BYU and other Utah universities restricting hoverboards



Ari Davis
BYU student Karen Piepgrass rides a hoverboard outside the Wilkinson Student Center on Sept.16, 2015. BYU is one of at least two Utah schools that bars riding hoverboards on campus. Four others don’t allow them in student housing, including the University of Utah in Salt Lake City. (Ari Davis)

Several Utah universities are joining colleges around the country in restricting hoverboards on campus as federal officials review dozens of fires tied to the self-balancing scooters.

At least two Utah schools, including Brigham Young University, bar riding them on campus, and four others don’t allow them in student housing, including the flagship University of Utah in Salt Lake City.

The rules come as the two-wheeled, motorized scooters gain popularity on campus. Southern Utah University spokeswoman Ellen Treanor said she sees them every day.

“People are parking blocks away and jumping on their hoverboards to ride them in,” she said. The Cedar City-based institution has a temporary ban on them in on-campus housing, and riding them is restricted at some places on campus. Dixie State University has a similar policy and is also working to keep them out of other indoor spaces.

The U.S. Consumer Product Safety Commission reported in early January that it’s investigating fires in 19 states tied to the motorized scooters.

The gadgets have been blamed for fires that damaged homes from New Jersey to California.

The commission announced Wednesday that it was expanding its investigation to look at how the design of the devices has led to falls and serious injuries such as fractures and brain injuries.

“The current designs of these products might not take fully into consideration the different weights of different users, potentially leading to the units speeding up or lurching in a manner that a user would not have reason to anticipate, especially a first-time user,” Commission chairman Elliot Kaye said in a statement.

Nationwide, more than 30 colleges and universities have banned the devices. The potential fire danger comes from the lithium-ion batteries that power the hoverboards.

The devices also are prohibited on New York City streets, and a new law in California requires riders to be at least 16 and wear a helmet in public.

Ari Davis
BYU student Karen Piepgrass rides her hoverboard outside the Wilkinson Student Center on Sept.16, 2015. Hoverboards are now banned on the BYU campus. (Ari Davis)

In Utah, some schools regulate the devices like skateboards. Both are barred from Brigham Young University’s Provo campus due to concerns about collisions or falls.

“We’re a pedestrian friendly campus,” said Todd Hollingshead, a spokesman for the school. “It’s a safety issue.”

Weber State University has a similar policy barring people from riding hoverboards or longboards on campus. The Ogden institution sent out notice in early January that students can’t take hoverboards inside campus buildings.
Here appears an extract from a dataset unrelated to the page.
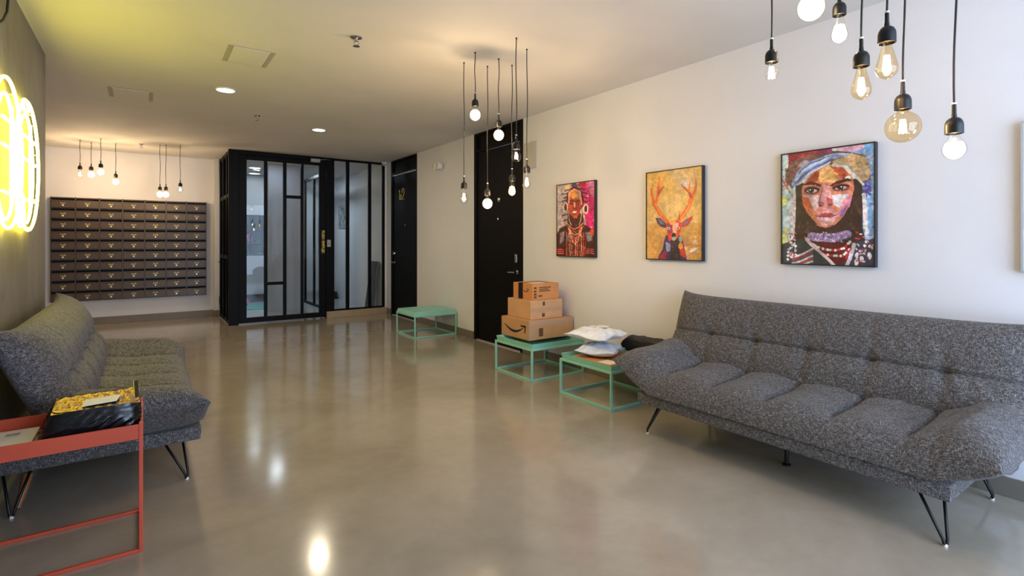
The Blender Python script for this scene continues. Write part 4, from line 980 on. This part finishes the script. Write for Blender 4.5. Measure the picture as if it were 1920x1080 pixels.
# face
face = P.poly([(245, 430), (262, 370), (330, 300), (460, 235), (560, 260), (625, 320), (640, 420), (620, 530), (560, 640), (500, 700), (430, 720), (370, 700), (300, 620), (255, 530)], (196, 120, 96))
F_ = lambda pts, c, a=1.0: P.poly(pts, c, a)
F_([(350, 300), (460, 235), (530, 300), (520, 370), (390, 370)], (226, 176, 110)); F_([(320, 320), (390, 270), (380, 350), (330, 380), (270, 380)], (150, 66, 46)); F_([(470, 240), (560, 262), (620, 330), (560, 345), (520, 300)], (196, 84, 56)); F_([(560, 300), (620, 330), (600, 370), (560, 350)], (150, 60, 50)); P.ell(598, 333, 22, 14, (196, 206, 196))
P.dabs(60, (370, 260, 530, 370), [(236, 190, 120), (206, 150, 90), (222, 120, 70)], 6, 16, .6, face)
F_([(255, 470), (380, 470), (390, 540), (350, 600), (280, 560)], (206, 176, 176)); F_([(250, 480), (300, 490), (350, 600), (350, 660), (290, 610), (255, 540)], (196, 96, 60)); F_([(280, 560), (350, 590), (360, 650), (310, 630)], (214, 130, 90)); F_([(480, 470), (610, 460), (600, 540), (540, 570), (490, 540)], (206, 200, 206)); F_([(540, 560), (610, 470), (630, 470), (610, 560), (560, 620)], (196, 120, 150)); F_([(540, 590), (585, 565), (570, 625), (535, 640)], (120, 100, 160)); F_([(560, 500), (600, 480), (580, 545), (550, 560)], (222, 150, 150))
F_([(400, 400), (470, 400), (490, 540), (440, 560), (385, 545)], (196, 134, 136)); F_([(425, 400), (460, 400), (475, 500), (430, 500)], (222, 160, 160)); F_([(440, 480), (480, 500), (485, 545), (445, 550)], (176, 80, 90)); P.ell(400, 535, 24, 20, (150, 90, 96)); P.ell(395, 548, 12, 7, (70, 34, 40)); P.ell(465, 546, 14, 7, (80, 36, 44)); P.line([(410, 420), (395, 480), (380, 530)], 8, (120, 76, 80))
F_([(360, 600), (440, 560), (530, 600), (520, 650), (440, 690), (365, 660)], (206, 140, 140)); P.dabs(60, (280, 560, 600, 700), [(206, 120, 110), (222, 170, 160), (190, 80, 70), (200, 150, 170)], 6, 16, .5, face)
F_([(355, 700), (430, 680), (510, 680), (470, 715), (430, 722), (380, 712)], (190, 110, 96)); F_([(365, 655), (440, 690), (520, 650), (480, 700), (400, 705)], (216, 160, 140))
# eyes, brows, lips
P.line([(262, 385), (320, 372), (390, 392), (400, 405)], [12, 26, 20, 8], (66, 32, 34)); P.line([(470, 400), (520, 370), (590, 350), (620, 362)], [10, 24, 24, 10], (66, 32, 34))
P.ell(325, 428, 64, 34, (110, 56, 56)); P.ell(545, 410, 64, 34, (130, 50, 54)); P.ell(325, 434, 44, 15, (176, 160, 160)); P.ell(542, 414, 44, 15, (176, 160, 164)); P.ell(322, 430, 24, 21, (70, 66, 40)); P.ell(543, 411, 24, 21, (60, 44, 36)); P.ell(322, 430, 12, 12, (16, 12, 14)); P.ell(543, 411, 12, 12, (16, 12, 14)); P.ell(316, 424, 5, 5, (240, 240, 240)); P.ell(550, 405, 5, 5, (240, 240, 240))
P.line([(275, 435), (300, 412), (345, 408), (380, 430)], 9, (30, 18, 22)); P.line([(490, 418), (520, 394), (565, 390), (598, 405)], 9, (30, 18, 22)); P.line([(280, 450), (330, 458), (378, 445)], 6, (90, 50, 56)); P.line([(495, 430), (545, 440), (595, 425)], 6, (90, 50, 56))
F_([(355, 640), (400, 612), (432, 606), (450, 612), (470, 606), (515, 630), (440, 640)], (156, 60, 70)); F_([(358, 632), (440, 640), (515, 622), (494, 664), (435, 684), (380, 670)], (212, 158, 164)); P.line([(352, 632), (400, 640), (440, 636), (480, 638), (518, 622)], 6, (90, 30, 40)); P.ell(435, 660, 36, 8, (232, 200, 200))
# jewellery
P.line([(320, 790), (400, 800), (480, 805), (590, 775)], 62, (150, 130, 170)); P.dabs(110, (310, 760, 600, 830), [(226, 216, 226), (110, 90, 150), (190, 60, 90), (206, 196, 210), (80, 60, 110)], 5, 11, .9, None)
for pts, cc in (([(270, 800), (360, 870), (430, 890), (500, 895), (570, 880), (620, 820)], [(226, 206, 196), (190, 50, 60), (236, 226, 220)]), ([(300, 830), (400, 920), (480, 940), (560, 940), (620, 880)], [(232, 222, 214), (190, 40, 50)])): P.beads(pts, 10, cc, 15)
P.line([(285, 820), (400, 920), (500, 1020)], 24, (216, 190, 190)); P.line([(640, 850), (610, 960), (580, 1020)], 26, (206, 196, 206)); P.line([(620, 880), (580, 960)], 12, (190, 50, 60))
for k, c in enumerate(((206, 196, 196), (170, 50, 60), (70, 90, 100), (216, 206, 200), (190, 60, 70), (206, 200, 190))): P.line([(170, 960+k*16-10), (250, 925+k*18), (330, 885+k*20)], 14, c)
for x in (180, 160): P.beads([(x+8, 470), (x-2, 730)], 12, [(216, 206, 200), (190, 170, 170)], 15)
P.beads([(706, 470), (722, 730)], 15, [(222, 214, 206), (200, 186, 190)], 15)
for (x, y0) in ((165, 740), (135, 880), (195, 840), (725, 740), (710, 860), (660, 930), (745, 860), (690, 960)): P.beads([(x, y0), (x-5, y0+120)], 11, [(232, 226, 220), (170, 40, 56), (206, 200, 206), (60, 50, 70)], 27)
for x, y in ((160, 935), (165, 750), (745, 940), (730, 748), (658, 940), (655, 990), (690, 965)): P.ell(x, y, 15, 24, (226, 220, 216))
P.dabs(26, (130, 760, 200, 980), [(232, 226, 220), (170, 40, 56), (190, 60, 70), (216, 206, 206)], 9, 15, .95)
P.dabs(34, (650, 750, 770, 1000), [(232, 226, 220), (170, 40, 56), (190, 60, 70), (216, 206, 206), (60, 50, 90)], 9, 15, .95)
P.dabs(60, (270, 380, 620, 700), [(222, 90, 90), (236, 190, 170), (150, 60, 60), (226, 150, 130), (190, 150, 190)], 4, 12, .45, face)
P.line([(275, 435), (300, 414), (345, 410), (380, 430)], 12, (30, 18, 22)); P.line([(490, 418), (520, 398), (565, 394), (598, 405)], 12, (30, 18, 22))
P.grain(.26)
picture(P, 'framed painting of a woman in a blue turban with bead strings', 1.291, 1.857, M_FRAME)
# 4: only its pale edge enters the picture
P = Paint(40, 52, ((0, 0), (40, 0), (0, 52), (40, 52)), (190, 190, 194), 12)
P.dabs(60, (0, 0, 40, 52), [(206, 206, 210), (176, 178, 186), (196, 192, 190)], 3, 8, .5)
picture(P, 'pale grey framed canvas at the street end of the white wall', .09, .66, M_GREYPL)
“We’ve been getting questions,” said spokeswoman Allison Hess, but only one student has been stopped on a hoverboard since they became popular.

Utah Valley University in Orem also treats them like skateboards, allowing their use outdoors but not indoors. They’re also allowed at safe speeds outdoors at Salt Lake Community College, similar to longboards or roller blades.

The Salt Lake City-based University of Utah allows them on campus sidewalks but keeps them out of students’ on-campus living spaces over fire fears.

Utah State University in Logan doesn’t have a hoverboard policy yet, but it’s looking into the fire hazard concerns and are considering banning them indoors, spokesman Tim Vitale said.